Putin says Russia may make passport offer to all Ukrainians, deepening controversy

Russian President Vladimir Putin said he would extend an offer of Russian citizenship to all Ukrainians. PHOTO: REUTERS

MOSCOW (BLOOMBERG) - Russian President Vladimir Putin said he may extend an offer of citizenship to cover all Ukrainians after he sparked controversy by ordering passports be made available to people in areas of the country controlled by pro-Moscow separatists.

Russia's offer of citizenship is "not only to the people who live" in the rebel-held areas of Ukraine's eastern Donetsk and Luhansk regions, Mr Putin told reporters in Beijing on Saturday (April 27).

"We are generally thinking to provide a simplified citizenship procedure to Ukrainian citizens."

It is unclear how many Ukrainians would take up Mr Putin's offer amid deepening divisions between the two neighbours. Russia annexed Crimea in 2014 and backed separatists in Ukraine's east in a war that has killed 13,000 people in the past five years.

Ukraine called for "increasing diplomatic and sanctions pressure" by the international community after Mr Putin issued his decree last Wednesday, ordering the creation of a fast-track procedure for residents in separatist areas to claim passports.
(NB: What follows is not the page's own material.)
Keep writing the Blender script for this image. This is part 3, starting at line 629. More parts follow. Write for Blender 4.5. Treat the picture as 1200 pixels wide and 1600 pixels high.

He acted just three days after Mr Volodymyr Zelensky, a comic and political novice, won a landslide election victory to become Ukraine's new president.

Mr Zelensky hit back at Mr Putin's latest comments with a lengthy Facebook post that urged officials in Moscow "not to waste their time trying to lure Ukrainian citizens with Russian passports".

Russian citizenship offered "the right to be arrested for peaceful protest. It's the right not to have free and competitive elections", Mr Zelensky wrote.

"We will provide Ukrainian citizenship to representatives of all peoples who suffer from authoritarian and corrupt regimes. In the first place - to Russians, who today suffer perhaps more than anyone else," he added.

Russia will start issuing passports on May 3, the head of the self-declared Donetsk People's Republic, Mr Denis Pushilin, said in a phone interview. "That's a long awaited but a rather unexpected step," he said.

Passports will go to separatist officials and military forces first, then be offered to the general population, he said. People will be able to apply for them at a centre in the breakaway region but will have to collect the documents in Russia's Rostov, and local authorities are planning to organise shuttles to take them there, Mr Pushilin said.

Russia has made similar moves in other breakaway regions in the former Soviet Union and, in at least one case, used the presence of newly converted citizens as justification for military intervention.

The Kremlin order threatens to ratchet up confrontation between Russia and Ukraine, which has repeatedly accused Mr Putin of sending troops and weapons to aid the separatists. He denies Russian forces are involved.

The United States and the European Union have imposed sanctions on Russia.

The US State Department last week condemned Mr Putin's decree as "highly provocative" and accused Russia of "intensifying its assault on Ukraine's sovereignty and territorial integrity".

The German and French foreign ministries said in a joint statement that the passport offer "contradicts the spirit and goals" of a stalled 2015 peace agreement intended to resolve the conflict.

Rebel officials say about 3.6 million people live in the areas under their control. About 360,000 people in separatist-held territory in Donetsk have already obtained Russian passports through ordinary procedures, Mr Pushilin said.